Indeed. But this is the guitar's design! Fixed temperament. There are many variations and other instruments that explicitly make that aspect of the instrument variable. There are even branches off of Spanish guitar design that use movable frets for that reason.

But fixed temperament and that warble/etc IS guitar.

Mmm no, that’s getting history and the causal relationships a bit backward. The early guitars, like their predecessors (lutes), all had moveable frets, and their designers were trying to figure out how to fret various other tuning systems before 12-TET became the standard:

https://scholarworks.iu.edu/iuswrrest/api/core/bitstreams/5c...

Some lute players were arguing in favor of equal temperament, and others were arguing against. It took a long time, but equal temperament eventually won, and the guitar we have today is the result of European music settling on equal temperament in general, not just for lutes, but for keyboards and ensembles. The guitar is fixed and fretted for 12-TET for the same reason the piano is tuned for 12-TET, because that’s the best compromise for all musicians. Guitar wasn’t designed to add warble, it evolved along with other instruments to support enharmonic modulation, which requires allowing a little warble. If we could have guitars without the warble, we would.

Lutes? Alright, Grokipedia. I understand the evolution of stringed instruments. But I said Spanish Guitar.

Get off it.

Do you understand the evolution of stringed instruments? That response totally convinces me otherwise.

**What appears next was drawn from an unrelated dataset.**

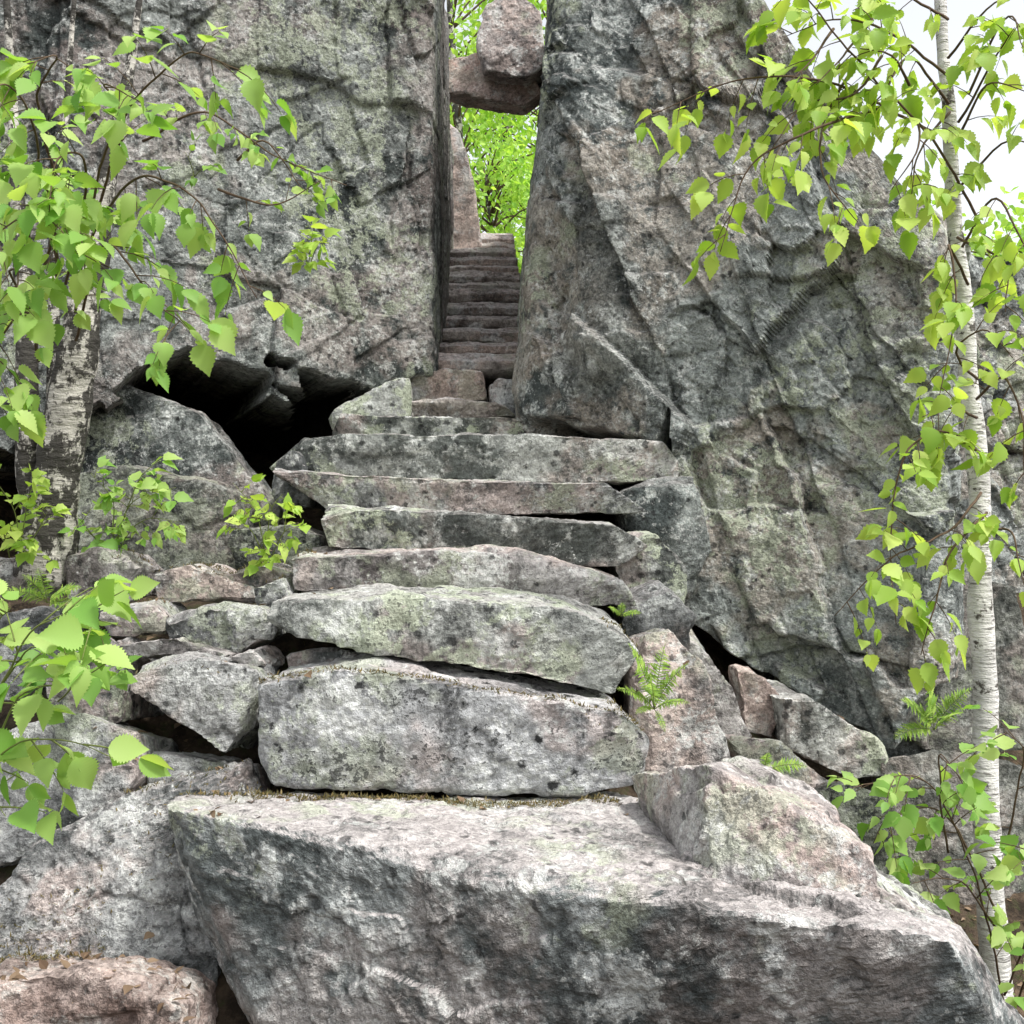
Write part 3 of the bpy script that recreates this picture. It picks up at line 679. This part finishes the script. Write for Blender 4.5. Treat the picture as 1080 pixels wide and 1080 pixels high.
for lab, br, lf, mt, sd in [
  ('bright yellow-green sapling at the left edge under the birch', [[(20,590,3.9),(15,540,3.85),(-10,500,3.8)], [(20,590,3.9),(30,530,3.8),(45,500,3.75)], [(20,590,3.9),(40,560,3.8),(50,540,3.75)], [(10,590,3.9),(0,550,3.8),(-10,560,3.7)]], .06, 'leafy', 21),
  ('green sapling in front of the dark boulder', [[(120,590,4.2),(120,530,4.1),(95,500,4.05)], [(120,590,4.2),(140,530,4.1),(185,515,4.0)], [(120,590,4.2),(150,550,4.1),(190,550,4.0)], [(120,590,4.2),(95,560,4.1),(80,545,4.0)], [(120,590,4.2),(140,520,4.1),(150,500,4.0)]], .062, 'leaf', 22),
  ('bright sapling left of the narrow upper steps', [[(280,600,4.1),(270,540,4.0),(245,510,4.0)], [(280,600,4.1),(285,540,4.0),(300,520,4.0)], [(280,600,4.1),(300,560,4.0),(322,555,4.0)], [(280,600,4.1),(265,560,4.0),(250,560,4.0)]], .058, 'leafy', 23),
  ('small leafy plant clinging to the left cliff face', [[(325,285,5.45),(320,255,5.35),(312,240,5.3)], [(325,285,5.45),(335,260,5.35),(345,250,5.3)], [(325,285,5.45),(328,265,5.35),(330,245,5.3)]], .09, 'leafy', 24),
  ('tiny tuft of leaves high on the left cliff', [[(205,185,5.2),(200,170,5.1),(195,160,5.1)],[(205,185,5.2),(212,178,5.1),(218,175,5.1)]], .05, 'leafd', 25),
  ('low green seedling against the boulder behind the foreground leaves', [[(60,720,3.1),(75,690,3.0),(110,690,3.0)], [(60,720,3.1),(50,700,3.0),(40,710,3.0)], [(60,740,3.1),(90,715,3.0),(120,725,3.0)]], .07, 'leafd', 26),
  ]:
    plant('sapling', lab, 'sapling', [], br, 18, .09, lf, .035, M[mt], .35, 8, .08, seed=sd, bmat=M['stem'], rad=.003, crown='leaves')
def fern(base, fr, label, seed, sc=.24):
    r = np.random.default_rng(seed); b = W(*base)
    t = thing('fern', b, label, 'fern')
    for (dx, dy, dz, L) in fr:
        d = np.array([dx, dy, dz], float); d /= np.linalg.norm(d)
        q = [b]; m = 24
        for j in range(m):
            d = d+np.array([0, 0, -.035]); d /= np.linalg.norm(d); q.append(q[-1]+d*L/m)
        q = np.array(q); P, D, N, S = [], [], [], []
        for j in range(3, m+1):
            tt = q[j]-q[j-1]; tt /= np.linalg.norm(tt); s_ = np.cross(tt, [0, -.6, .8]); s_ /= np.linalg.norm(s_)
            for sg in (-1, 1):
                P.append(q[j]); D.append(s_*sg+tt*.45+r.normal(0, .10, 3)); N.append(np.array([0, -.6, .8])+r.normal(0, .2, 3)); S.append(L*sc*math.sin(math.pi*(.12+.86*j/(m+1))))
        V, F = leaf_batch(np.array(P), np.array(D), np.array(N), np.array(S), 10, .10, .35, r, 0)
        obj('frond', V, clean_faces(F), M['fern'], t)
        mb = MB(); mb.tube(q, np.linspace(.0015, .0006, len(q)), 4); V, F = mb.arr()
        obj('stem', V, F, M['stem'], t, True)
fern((690,748,3.16), [(-.25,-.3,1,.26), (.05,-.3,1,.24), (.3,-.3,.9,.20), (-.6,-.4,.8,.17), (-.1,-.5,.7,.18), (.5,-.4,.5,.13), (-.4,-.5,.3,.11), (.2,-.5,-.2,.09)], 'fern in the crack right of the tilted block', 31, .17)
fern((655,650,3.6), [(-.4,-.3,.6,.07), (.5,-.3,.4,.08), (0,-.4,.8,.07)], 'small fern sprig above the crack fern', 32)
fern((806,814,2.85), [(-.7,-.2,.5,.11), (.7,-.2,.5,.12), (0,-.3,.7,.08)], 'little fern on top of the pale-topped block', 33)
fern((50,636,3.75), [(-.7,-.2,.6,.16), (.7,-.2,.7,.16), (0,-.3,.9,.15), (.9,-.3,.3,.15), (-.3,-.3,.9,.14)], 'pale fern at the left in front of the pinkish rock', 34)
fern((985,770,4.1), [(-.5,-.3,.8,.24), (.3,-.3,.9,.24), (-.8,-.3,.3,.2), (.1,-.4,.5,.2), (-.2,-.3,1,.26)], 'shaded fern left of the white trunk', 35)

def bg_tree(x, y, z0, h, rad, N, lsz, seed, label, name='tree', mat='leafbg', low=.1):
    r = np.random.default_rng(seed)
    t = thing(name, (x, y, z0), label, 'tree')
    mb = MB(); c = curve(np.array([(x, y, z0-.3), (x+.1, y, z0+h*.35), (x-.05, y+.1, z0+h*.7), (x, y, z0+h)]), 16)
    mb.tube(c, np.linspace(.10, .02, 16)*min(1, h/5), 8)
    obj('trunk', *mb.arr(), M['barkold'], t, True)
    K = 46; cl = []
    lb = MB()
    for k in range(K):
        a = r.uniform(0, 2*math.pi); f = r.uniform(low, 1); rr = rad*math.sqrt(max(.05, 1-(2*f-1)**2*.8))*r.uniform(.3, 1)
        p = np.array([x+math.cos(a)*rr, y+math.sin(a)*rr, z0+h*f]); cl.append(p)
        i = int(min(15, f*12)); lb.tube(curve(np.array([c[i], (c[i]+p)/2+[0, 0, .1], p]), 6), np.linspace(.02, .006, 6), 4)
    obj('limbs', *lb.arr(), M['twig'], t, True)
    cl = np.array(cl); idx = r.integers(0, K, N)
    P = cl[idx]+r.normal(0, 1, (N, 3))*np.array([.3, .3, .22])*rad/1.6
    D = np.stack([r.normal(0, .7, N), r.normal(0, .7, N), -.5+r.normal(0, .5, N)], 1)
    Nn = np.stack([r.normal(0, .6, N), -.4+r.normal(0, .6, N), .8+r.normal(0, .5, N)], 1)
    V, F = leaf_batch(P, D, Nn, r.uniform(.7, 1.2, N)*lsz, 4, .36, 0, r)
    obj('crown', V, clean_faces(F), M[mat], t)
bg_tree(-.9, 15.5, 4.5, 7, 1.7, 4500, .11, 51, 'sunlit green tree seen through the cleft, left of the lodged boulder')
bg_tree(.7, 17.0, 4.6, 8, 2.0, 4500, .12, 52, 'sunlit green tree seen through the cleft under the lintel stone')
bg_tree(-.3, 14.0, 4.4, 2.2, .9, 1500, .09, 53, 'low leafy bush at the top of the cleft steps', 'bush')
bg_tree(-.2, 20.0, 4.7, 10, 2.6, 4000, .14, 54, 'taller pale green tree farther behind the cleft')
bg_tree(6.2, 12.0, 3.4, 1.5, 1.6, 2500, .12, 55, 'green bush behind the low right end of the cliff', 'bush')

def scatter(name, label, n, regions, size, mat, seed, wf=.34, stand=.1, on=.10, nmin=.45):
    r = np.random.default_rng(seed); P = []
    bpy.context.view_layer.update()
    dg = bpy.context.evaluated_depsgraph_get()
    for (x0, x1, y0, y1, w) in regions:
        for _ in range(int(n*w)):
            x = r.uniform(x0, x1); y = r.uniform(y0, y1)
            top = terrain_h(np.array([x]), np.array([y]))[0]+.75
            hit, loc, nor, _i, ob, _m = bpy.context.scene.ray_cast(dg, Vector((x, y, top)), Vector((0, 0, -1)))
            if hit and nor.z > nmin and (ob.name.startswith('ground') or r.uniform() < on): P.append((loc.x, loc.y, loc.z+.004))
    P = np.array(P); N = len(P)
    D = np.stack([r.normal(0, 1, N), r.normal(0, 1, N), r.normal(0, .3, N)+stand], 1)
    Nn = np.stack([r.normal(0, .3, N), r.normal(0, .3, N), np.ones(N)], 1)
    V, F = leaf_batch(P, D, Nn, r.uniform(.5, 1.2, N)*size, 5, wf, 0, r, 0)
    tag(obj(name, V, clean_faces(F), mat), label, name.replace('_', ' '), None, 'stuff')
scatter('moss', 'brown-green moss tufts in the joints of the lower stones', 3000, [(-.78,.32,3.02,3.14,1.0), (-1.2,-.72,2.95,3.2,.2), (.3,.62,3.1,3.5,.3), (-1.6,-.8,3.9,4.3,.5), (-1.5,-1.15,2.78,2.95,.4)], .017, M['moss'], 72, .12, 1.0, .8, .3)
scatter('leaf_litter', 'dry brown leaves caught between the rocks', 1800, [(-2.2,-.6,1.9,4.2,.8), (-1.3,-.75,2.2,2.8,.7), (-.7,.5,2.95,3.14,.15), (.6,2.2,2.9,4.4,.4)], .035, M['litter'], 71)
print('leaves', cnt)

# ---------------------------------------------------------------- light, sky, camera
el, az = math.radians(60), math.radians(127)
w = bpy.data.worlds.new('World'); bpy.context.scene.world = w; w.use_nodes = True
nt = w.node_tree; bg = nt.nodes['Background']
sk = nt.nodes.new('ShaderNodeTexSky'); sk.sky_type = 'NISHITA'; sk.sun_disc = False; sk.sun_elevation = el; sk.sun_rotation = az
sk.dust_density = 3; sk.air_density = 1.2
hs = nt.nodes.new('ShaderNodeHueSaturation'); hs.inputs['Saturation'].default_value = .20; hs.inputs['Value'].default_value = 1.9
nt.links.new(sk.outputs[0], hs.inputs['Color']); nt.links.new(hs.outputs[0], bg.inputs[0]); bg.inputs[1].default_value = .15
sd = bpy.data.lights.new('sun', 'SUN'); sd.energy = 3.2; sd.angle = math.radians(5); sd.color = (1, .97, .92)
so = bpy.data.objects.new('sun', sd); C.objects.link(so)
dv = Vector((math.sin(az)*math.cos(el), math.cos(az)*math.cos(el), math.sin(el)))
so.rotation_euler = dv.to_track_quat('Z', 'Y').to_euler(); so.location = dv*30
cd = bpy.data.cameras.new('camera'); cd.lens = 36; cd.sensor_width = 36; cd.clip_end = 1000; cd.clip_start = .05
co = bpy.data.objects.new('camera', cd); C.objects.link(co); co.location = (0, 0, ZC); co.rotation_euler = (math.radians(90), 0, 0)
sc = bpy.context.scene; sc.camera = co
sc.view_settings.view_transform = 'Standard'; sc.view_settings.look = 'None'; sc.view_settings.exposure = 0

Please feel free to elaborate. What about the Spanish Guitar? It came from the vihuela which came from the lute. The Spanish guitar is equal tempered because the lute went equal tempered before it. Nothing about the Spanish guitar is unique in terms of temperament.

Why can’t you use intonation? Isn’t that just confirming the note is the same on different strings? And also the goal of bridge adjustment?
For the reasons the article explains. You can use “just intonation” a bit on a guitar, but it will only work for certain chords in certain positions. BTW note that just intonation is different from string intonation - I wasn’t talking about making sure the 12th fret is the same note as the 12th fret harmonic on a single string, I was talking about the tuning system called “just intonation” that defines what certain intervals are, and allows for perfect thirds and perfect fifths in some keys. But it won’t work everywhere on a guitar. It’s not possible to get (for example) perfect fifths on all string combinations in all positions, but it is possible to tune the guitar so you have a perfect fifth when crossing 1 string while in 5th position.

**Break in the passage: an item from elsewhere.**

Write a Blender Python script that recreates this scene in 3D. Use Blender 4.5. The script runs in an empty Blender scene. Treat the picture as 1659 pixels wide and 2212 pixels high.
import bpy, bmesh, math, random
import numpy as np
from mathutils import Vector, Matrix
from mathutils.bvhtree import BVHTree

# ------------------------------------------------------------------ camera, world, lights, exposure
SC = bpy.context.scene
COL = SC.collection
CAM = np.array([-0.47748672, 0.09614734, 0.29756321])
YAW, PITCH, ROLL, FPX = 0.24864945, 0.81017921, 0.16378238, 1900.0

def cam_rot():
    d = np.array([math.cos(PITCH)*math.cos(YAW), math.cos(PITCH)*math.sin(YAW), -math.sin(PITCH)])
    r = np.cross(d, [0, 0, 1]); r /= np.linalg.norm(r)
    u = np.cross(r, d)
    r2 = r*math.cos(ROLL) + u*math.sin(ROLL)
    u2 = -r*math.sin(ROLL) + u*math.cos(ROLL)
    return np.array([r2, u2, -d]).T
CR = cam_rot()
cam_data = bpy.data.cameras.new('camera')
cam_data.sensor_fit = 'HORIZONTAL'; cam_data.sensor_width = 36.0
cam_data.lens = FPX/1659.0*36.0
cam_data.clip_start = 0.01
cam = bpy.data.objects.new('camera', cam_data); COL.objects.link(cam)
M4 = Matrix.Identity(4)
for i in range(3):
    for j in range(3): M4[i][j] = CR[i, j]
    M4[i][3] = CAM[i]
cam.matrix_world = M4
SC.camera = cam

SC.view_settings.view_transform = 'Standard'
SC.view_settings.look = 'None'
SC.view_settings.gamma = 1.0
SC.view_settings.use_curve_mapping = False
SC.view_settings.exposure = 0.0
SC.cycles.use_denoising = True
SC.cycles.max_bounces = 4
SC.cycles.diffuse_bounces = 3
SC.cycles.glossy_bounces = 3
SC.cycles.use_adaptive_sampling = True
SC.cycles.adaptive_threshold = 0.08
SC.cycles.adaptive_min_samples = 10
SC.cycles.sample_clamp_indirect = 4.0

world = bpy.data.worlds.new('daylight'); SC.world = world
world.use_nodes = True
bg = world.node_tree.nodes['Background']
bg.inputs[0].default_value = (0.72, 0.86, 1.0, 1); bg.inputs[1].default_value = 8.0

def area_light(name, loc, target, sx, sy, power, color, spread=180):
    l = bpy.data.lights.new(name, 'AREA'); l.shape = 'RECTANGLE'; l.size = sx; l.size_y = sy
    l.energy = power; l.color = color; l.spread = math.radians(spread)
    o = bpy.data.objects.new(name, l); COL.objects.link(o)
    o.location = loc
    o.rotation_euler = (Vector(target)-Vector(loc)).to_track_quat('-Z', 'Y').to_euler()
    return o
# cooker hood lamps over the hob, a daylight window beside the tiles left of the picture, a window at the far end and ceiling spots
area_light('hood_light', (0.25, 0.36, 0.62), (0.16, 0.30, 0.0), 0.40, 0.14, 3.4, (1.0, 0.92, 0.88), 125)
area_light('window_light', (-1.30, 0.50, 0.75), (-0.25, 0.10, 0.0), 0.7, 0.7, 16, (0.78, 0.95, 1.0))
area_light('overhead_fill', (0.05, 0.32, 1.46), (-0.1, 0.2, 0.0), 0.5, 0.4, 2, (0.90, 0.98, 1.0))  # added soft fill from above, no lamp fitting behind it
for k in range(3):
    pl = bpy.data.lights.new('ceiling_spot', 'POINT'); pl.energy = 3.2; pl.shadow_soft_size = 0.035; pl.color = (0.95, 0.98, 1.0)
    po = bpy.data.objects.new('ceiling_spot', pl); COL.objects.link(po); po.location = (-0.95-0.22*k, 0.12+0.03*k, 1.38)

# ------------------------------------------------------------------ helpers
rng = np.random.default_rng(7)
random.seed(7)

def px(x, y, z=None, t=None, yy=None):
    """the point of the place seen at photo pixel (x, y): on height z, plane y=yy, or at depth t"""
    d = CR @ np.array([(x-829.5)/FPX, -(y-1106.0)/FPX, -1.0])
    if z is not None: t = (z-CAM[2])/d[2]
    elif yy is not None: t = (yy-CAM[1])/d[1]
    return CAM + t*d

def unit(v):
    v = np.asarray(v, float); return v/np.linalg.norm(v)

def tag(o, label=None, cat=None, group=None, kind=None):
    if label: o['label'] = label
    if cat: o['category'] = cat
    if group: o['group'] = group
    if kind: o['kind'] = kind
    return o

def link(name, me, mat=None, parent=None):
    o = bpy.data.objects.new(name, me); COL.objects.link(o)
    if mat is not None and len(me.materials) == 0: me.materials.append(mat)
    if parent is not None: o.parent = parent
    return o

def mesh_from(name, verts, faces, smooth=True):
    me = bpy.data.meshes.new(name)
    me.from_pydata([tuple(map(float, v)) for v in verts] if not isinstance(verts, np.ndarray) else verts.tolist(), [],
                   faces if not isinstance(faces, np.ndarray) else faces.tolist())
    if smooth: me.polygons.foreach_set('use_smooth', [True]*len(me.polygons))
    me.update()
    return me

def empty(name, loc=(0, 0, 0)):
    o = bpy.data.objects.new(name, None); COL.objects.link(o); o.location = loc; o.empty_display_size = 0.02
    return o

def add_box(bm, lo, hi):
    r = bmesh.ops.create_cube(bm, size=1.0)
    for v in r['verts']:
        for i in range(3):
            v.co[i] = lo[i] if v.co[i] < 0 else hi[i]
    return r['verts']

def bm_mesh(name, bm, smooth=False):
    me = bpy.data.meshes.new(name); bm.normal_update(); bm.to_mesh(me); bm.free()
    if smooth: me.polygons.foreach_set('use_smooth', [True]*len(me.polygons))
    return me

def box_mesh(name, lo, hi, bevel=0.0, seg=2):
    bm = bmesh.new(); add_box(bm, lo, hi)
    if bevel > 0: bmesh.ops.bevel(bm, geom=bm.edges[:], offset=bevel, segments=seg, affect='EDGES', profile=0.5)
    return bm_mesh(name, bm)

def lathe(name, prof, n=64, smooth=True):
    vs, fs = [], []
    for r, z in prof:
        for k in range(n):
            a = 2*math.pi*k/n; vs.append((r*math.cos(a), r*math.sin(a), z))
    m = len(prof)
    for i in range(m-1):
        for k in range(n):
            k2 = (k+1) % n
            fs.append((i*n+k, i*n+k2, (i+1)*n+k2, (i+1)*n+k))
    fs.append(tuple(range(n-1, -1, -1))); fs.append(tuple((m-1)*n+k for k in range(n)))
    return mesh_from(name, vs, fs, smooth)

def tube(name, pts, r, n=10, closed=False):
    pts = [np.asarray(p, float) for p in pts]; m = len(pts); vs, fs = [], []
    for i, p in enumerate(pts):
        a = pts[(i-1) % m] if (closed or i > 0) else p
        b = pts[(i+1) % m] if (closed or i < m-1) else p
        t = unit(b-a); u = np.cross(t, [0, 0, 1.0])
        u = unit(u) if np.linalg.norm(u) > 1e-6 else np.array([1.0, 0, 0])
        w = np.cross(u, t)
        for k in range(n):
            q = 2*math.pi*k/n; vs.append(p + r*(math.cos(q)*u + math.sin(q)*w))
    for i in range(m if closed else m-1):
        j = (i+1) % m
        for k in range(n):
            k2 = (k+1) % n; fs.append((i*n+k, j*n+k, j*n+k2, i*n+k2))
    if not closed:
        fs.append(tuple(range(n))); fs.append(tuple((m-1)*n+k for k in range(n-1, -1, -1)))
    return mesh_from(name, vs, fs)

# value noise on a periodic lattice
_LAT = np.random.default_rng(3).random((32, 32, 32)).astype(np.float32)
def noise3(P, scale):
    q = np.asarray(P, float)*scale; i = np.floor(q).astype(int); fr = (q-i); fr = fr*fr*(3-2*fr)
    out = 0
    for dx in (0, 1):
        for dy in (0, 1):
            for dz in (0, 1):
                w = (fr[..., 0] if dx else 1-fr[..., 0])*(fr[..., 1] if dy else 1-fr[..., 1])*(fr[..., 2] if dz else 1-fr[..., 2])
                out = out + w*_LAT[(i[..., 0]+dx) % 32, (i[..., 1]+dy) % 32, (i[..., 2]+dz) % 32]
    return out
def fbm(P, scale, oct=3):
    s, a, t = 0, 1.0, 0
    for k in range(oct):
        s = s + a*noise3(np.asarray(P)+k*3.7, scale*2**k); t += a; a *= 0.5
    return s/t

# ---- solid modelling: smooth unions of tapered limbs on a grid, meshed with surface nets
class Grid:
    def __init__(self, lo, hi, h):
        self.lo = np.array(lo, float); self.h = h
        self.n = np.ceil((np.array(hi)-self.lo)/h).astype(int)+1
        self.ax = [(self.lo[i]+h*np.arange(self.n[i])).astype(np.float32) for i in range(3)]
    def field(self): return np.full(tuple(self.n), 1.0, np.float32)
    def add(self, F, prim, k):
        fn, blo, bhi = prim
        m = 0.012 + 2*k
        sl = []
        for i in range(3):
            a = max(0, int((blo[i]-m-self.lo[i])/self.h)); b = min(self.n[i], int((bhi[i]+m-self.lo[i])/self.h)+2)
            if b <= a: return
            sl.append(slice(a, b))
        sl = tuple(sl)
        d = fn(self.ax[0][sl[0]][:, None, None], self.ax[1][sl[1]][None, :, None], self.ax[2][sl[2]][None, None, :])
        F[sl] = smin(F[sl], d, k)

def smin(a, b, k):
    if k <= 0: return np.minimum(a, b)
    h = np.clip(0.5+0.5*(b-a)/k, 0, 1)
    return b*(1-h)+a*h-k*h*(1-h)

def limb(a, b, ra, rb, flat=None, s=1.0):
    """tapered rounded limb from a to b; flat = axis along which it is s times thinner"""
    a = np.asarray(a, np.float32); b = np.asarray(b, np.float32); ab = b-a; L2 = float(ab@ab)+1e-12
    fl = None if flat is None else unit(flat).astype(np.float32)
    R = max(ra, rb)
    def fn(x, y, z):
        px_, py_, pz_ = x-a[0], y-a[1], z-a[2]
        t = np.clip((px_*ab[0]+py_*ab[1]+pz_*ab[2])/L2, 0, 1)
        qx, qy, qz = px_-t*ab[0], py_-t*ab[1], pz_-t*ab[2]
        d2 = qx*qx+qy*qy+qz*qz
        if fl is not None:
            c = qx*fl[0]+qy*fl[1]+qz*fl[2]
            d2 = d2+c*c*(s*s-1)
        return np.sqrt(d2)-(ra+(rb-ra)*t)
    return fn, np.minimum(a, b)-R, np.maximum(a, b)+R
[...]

The goal of regular guitar intonation and bridge adjustment is to get the guitar as close as possible to 12 tone equal temperament (TET), which is slightly ‘out of tune’ as the article describes. 12 TET is the best you can do if you want something equally close to perfect fifths (or thirds, etc.) in all positions in all keys across all string combinations; that’s what 12 TET is for, it’s designed to minimize the worse case, at the expense of losing the best case.